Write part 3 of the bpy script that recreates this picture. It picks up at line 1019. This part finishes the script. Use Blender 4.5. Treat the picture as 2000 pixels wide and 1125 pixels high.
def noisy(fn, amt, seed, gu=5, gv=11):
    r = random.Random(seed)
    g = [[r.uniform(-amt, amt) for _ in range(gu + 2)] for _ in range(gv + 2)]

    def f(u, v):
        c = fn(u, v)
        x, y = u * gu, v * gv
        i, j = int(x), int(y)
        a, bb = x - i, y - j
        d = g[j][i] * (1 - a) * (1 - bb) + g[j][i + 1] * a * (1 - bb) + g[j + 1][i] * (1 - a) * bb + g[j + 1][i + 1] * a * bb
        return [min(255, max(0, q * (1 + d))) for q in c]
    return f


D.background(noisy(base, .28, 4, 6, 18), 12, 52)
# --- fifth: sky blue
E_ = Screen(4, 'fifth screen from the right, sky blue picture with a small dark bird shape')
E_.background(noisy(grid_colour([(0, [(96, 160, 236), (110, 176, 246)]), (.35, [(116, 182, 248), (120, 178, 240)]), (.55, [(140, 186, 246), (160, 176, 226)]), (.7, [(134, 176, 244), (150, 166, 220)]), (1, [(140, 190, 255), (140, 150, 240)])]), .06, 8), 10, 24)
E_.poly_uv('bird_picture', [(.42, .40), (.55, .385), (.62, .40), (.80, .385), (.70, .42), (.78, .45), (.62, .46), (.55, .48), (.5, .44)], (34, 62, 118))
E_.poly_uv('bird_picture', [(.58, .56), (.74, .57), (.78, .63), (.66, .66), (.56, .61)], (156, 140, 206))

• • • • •

Print the material once more, exactly.

Write part 3 of the bpy script that recreates this picture. It picks up at line 1019. This part finishes the script. Use Blender 4.5. Treat the picture as 2000 pixels wide and 1125 pixels high.
def noisy(fn, amt, seed, gu=5, gv=11):
    r = random.Random(seed)
    g = [[r.uniform(-amt, amt) for _ in range(gu + 2)] for _ in range(gv + 2)]

    def f(u, v):
        c = fn(u, v)
        x, y = u * gu, v * gv
        i, j = int(x), int(y)
        a, bb = x - i, y - j
        d = g[j][i] * (1 - a) * (1 - bb) + g[j][i + 1] * a * (1 - bb) + g[j + 1][i] * (1 - a) * bb + g[j + 1][i + 1] * a * bb
        return [min(255, max(0, q * (1 + d))) for q in c]
    return f


D.background(noisy(base, .28, 4, 6, 18), 12, 52)
# --- fifth: sky blue
E_ = Screen(4, 'fifth screen from the right, sky blue picture with a small dark bird shape')
E_.background(noisy(grid_colour([(0, [(96, 160, 236), (110, 176, 246)]), (.35, [(116, 182, 248), (120, 178, 240)]), (.55, [(140, 186, 246), (160, 176, 226)]), (.7, [(134, 176, 244), (150, 166, 220)]), (1, [(140, 190, 255), (140, 150, 240)])]), .06, 8), 10, 24)
E_.poly_uv('bird_picture', [(.42, .40), (.55, .385), (.62, .40), (.80, .385), (.70, .42), (.78, .45), (.62, .46), (.55, .48), (.5, .44)], (34, 62, 118))
E_.poly_uv('bird_picture', [(.58, .56), (.74, .57), (.78, .63), (.66, .66), (.56, .61)], (156, 140, 206))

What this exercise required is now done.